When I was a Born Again Christian I encountered some Christian writers with an environmental bent such as Francis Shaeffer (“Pollution and the Death of Man”) and Ian Bradley (“God is Green”) but these writings weren’t mainstream. And they may have been hindered/overshadowed by a Millennial outlook: Jesus is coming, so the world must pass away — I don’t remember. Nasr criticizes Western Christianity’s carelessness about nature as a misunderstanding of God, and Shaeffer said the same thing about his own religion (Western Christianity) in 1970.
What I get from all these writers is that we should honour nature because God made it. I honour nature because, well, it’s all there is. For many religious people, God and nature are essentially the same thing. In the past I’ve looked on the “God made it” approach as degrading to nature — because creation contains sin, so it’s flawed, imperfect, less valuable than the supernatural creator Himself, so it lets us off the hook if we throw it all away. But maybe my quibble is unnecessary: I know I’m imperfect and fallible, as are all people, and that we have damaged the environment possibly beyond repair. I’m looking for a way to make the best of it, and I’m open to allies. It’s better than being divided.
Nicely said Van… I’m coming from a total lifelong absence of faith so a lot of this seems mystifying to me (its me, Allison M, by the way, if the initials didn’t give it away!). In particular I don’t get the assumption that without fear of God’s punishment, atheists have no motivation to be good. I mean, I chalk it up to fundamentalist propaganda, but I think a lot of people believe it to some degree. To me it’s the opposite: If you need a god to be good (or, indeed, green)… you’re not good.
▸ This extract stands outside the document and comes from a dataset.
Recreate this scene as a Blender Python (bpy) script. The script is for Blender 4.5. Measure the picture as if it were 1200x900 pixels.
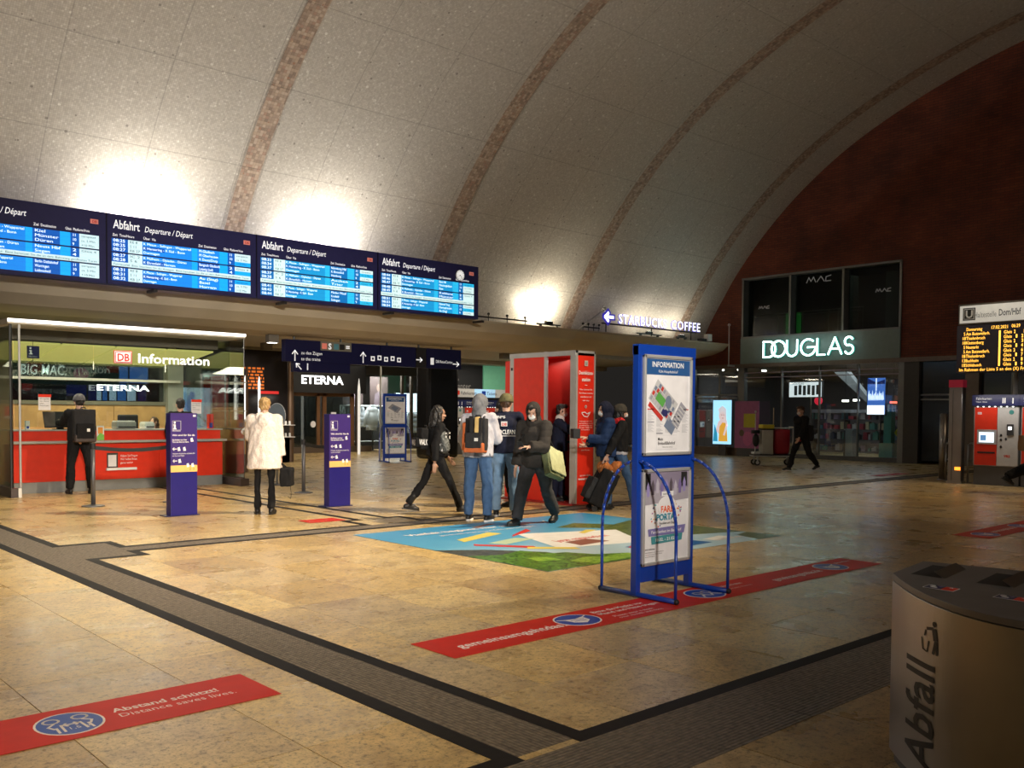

Unfortunately, Saul of Tarsus lumped nonbelievers together that way in rhetorical language, it went into the Bible and people have been believing it’s God’s Word ever since. So it’s not so much fundamentalist propaganda as sheer ignorance, but I think most Christians nowadays have a more nuanced view of such stupid excerpts.
I see useful metaphors: without fear of consequences (God’s punishment, climate change, whatever), nobody has any motivation to be good, let alone sort their recycling. If someone behaves responsibly to his or her family, community and environment, I have no business judging their beliefs.
But we have to find a common language to talk about what we value. As a gay man, I’m aware of this because it’s often altruistic religious people who are most interested in standing up to stupid religious bigots. Allies care about my life, my welfare and my security, not what I believe.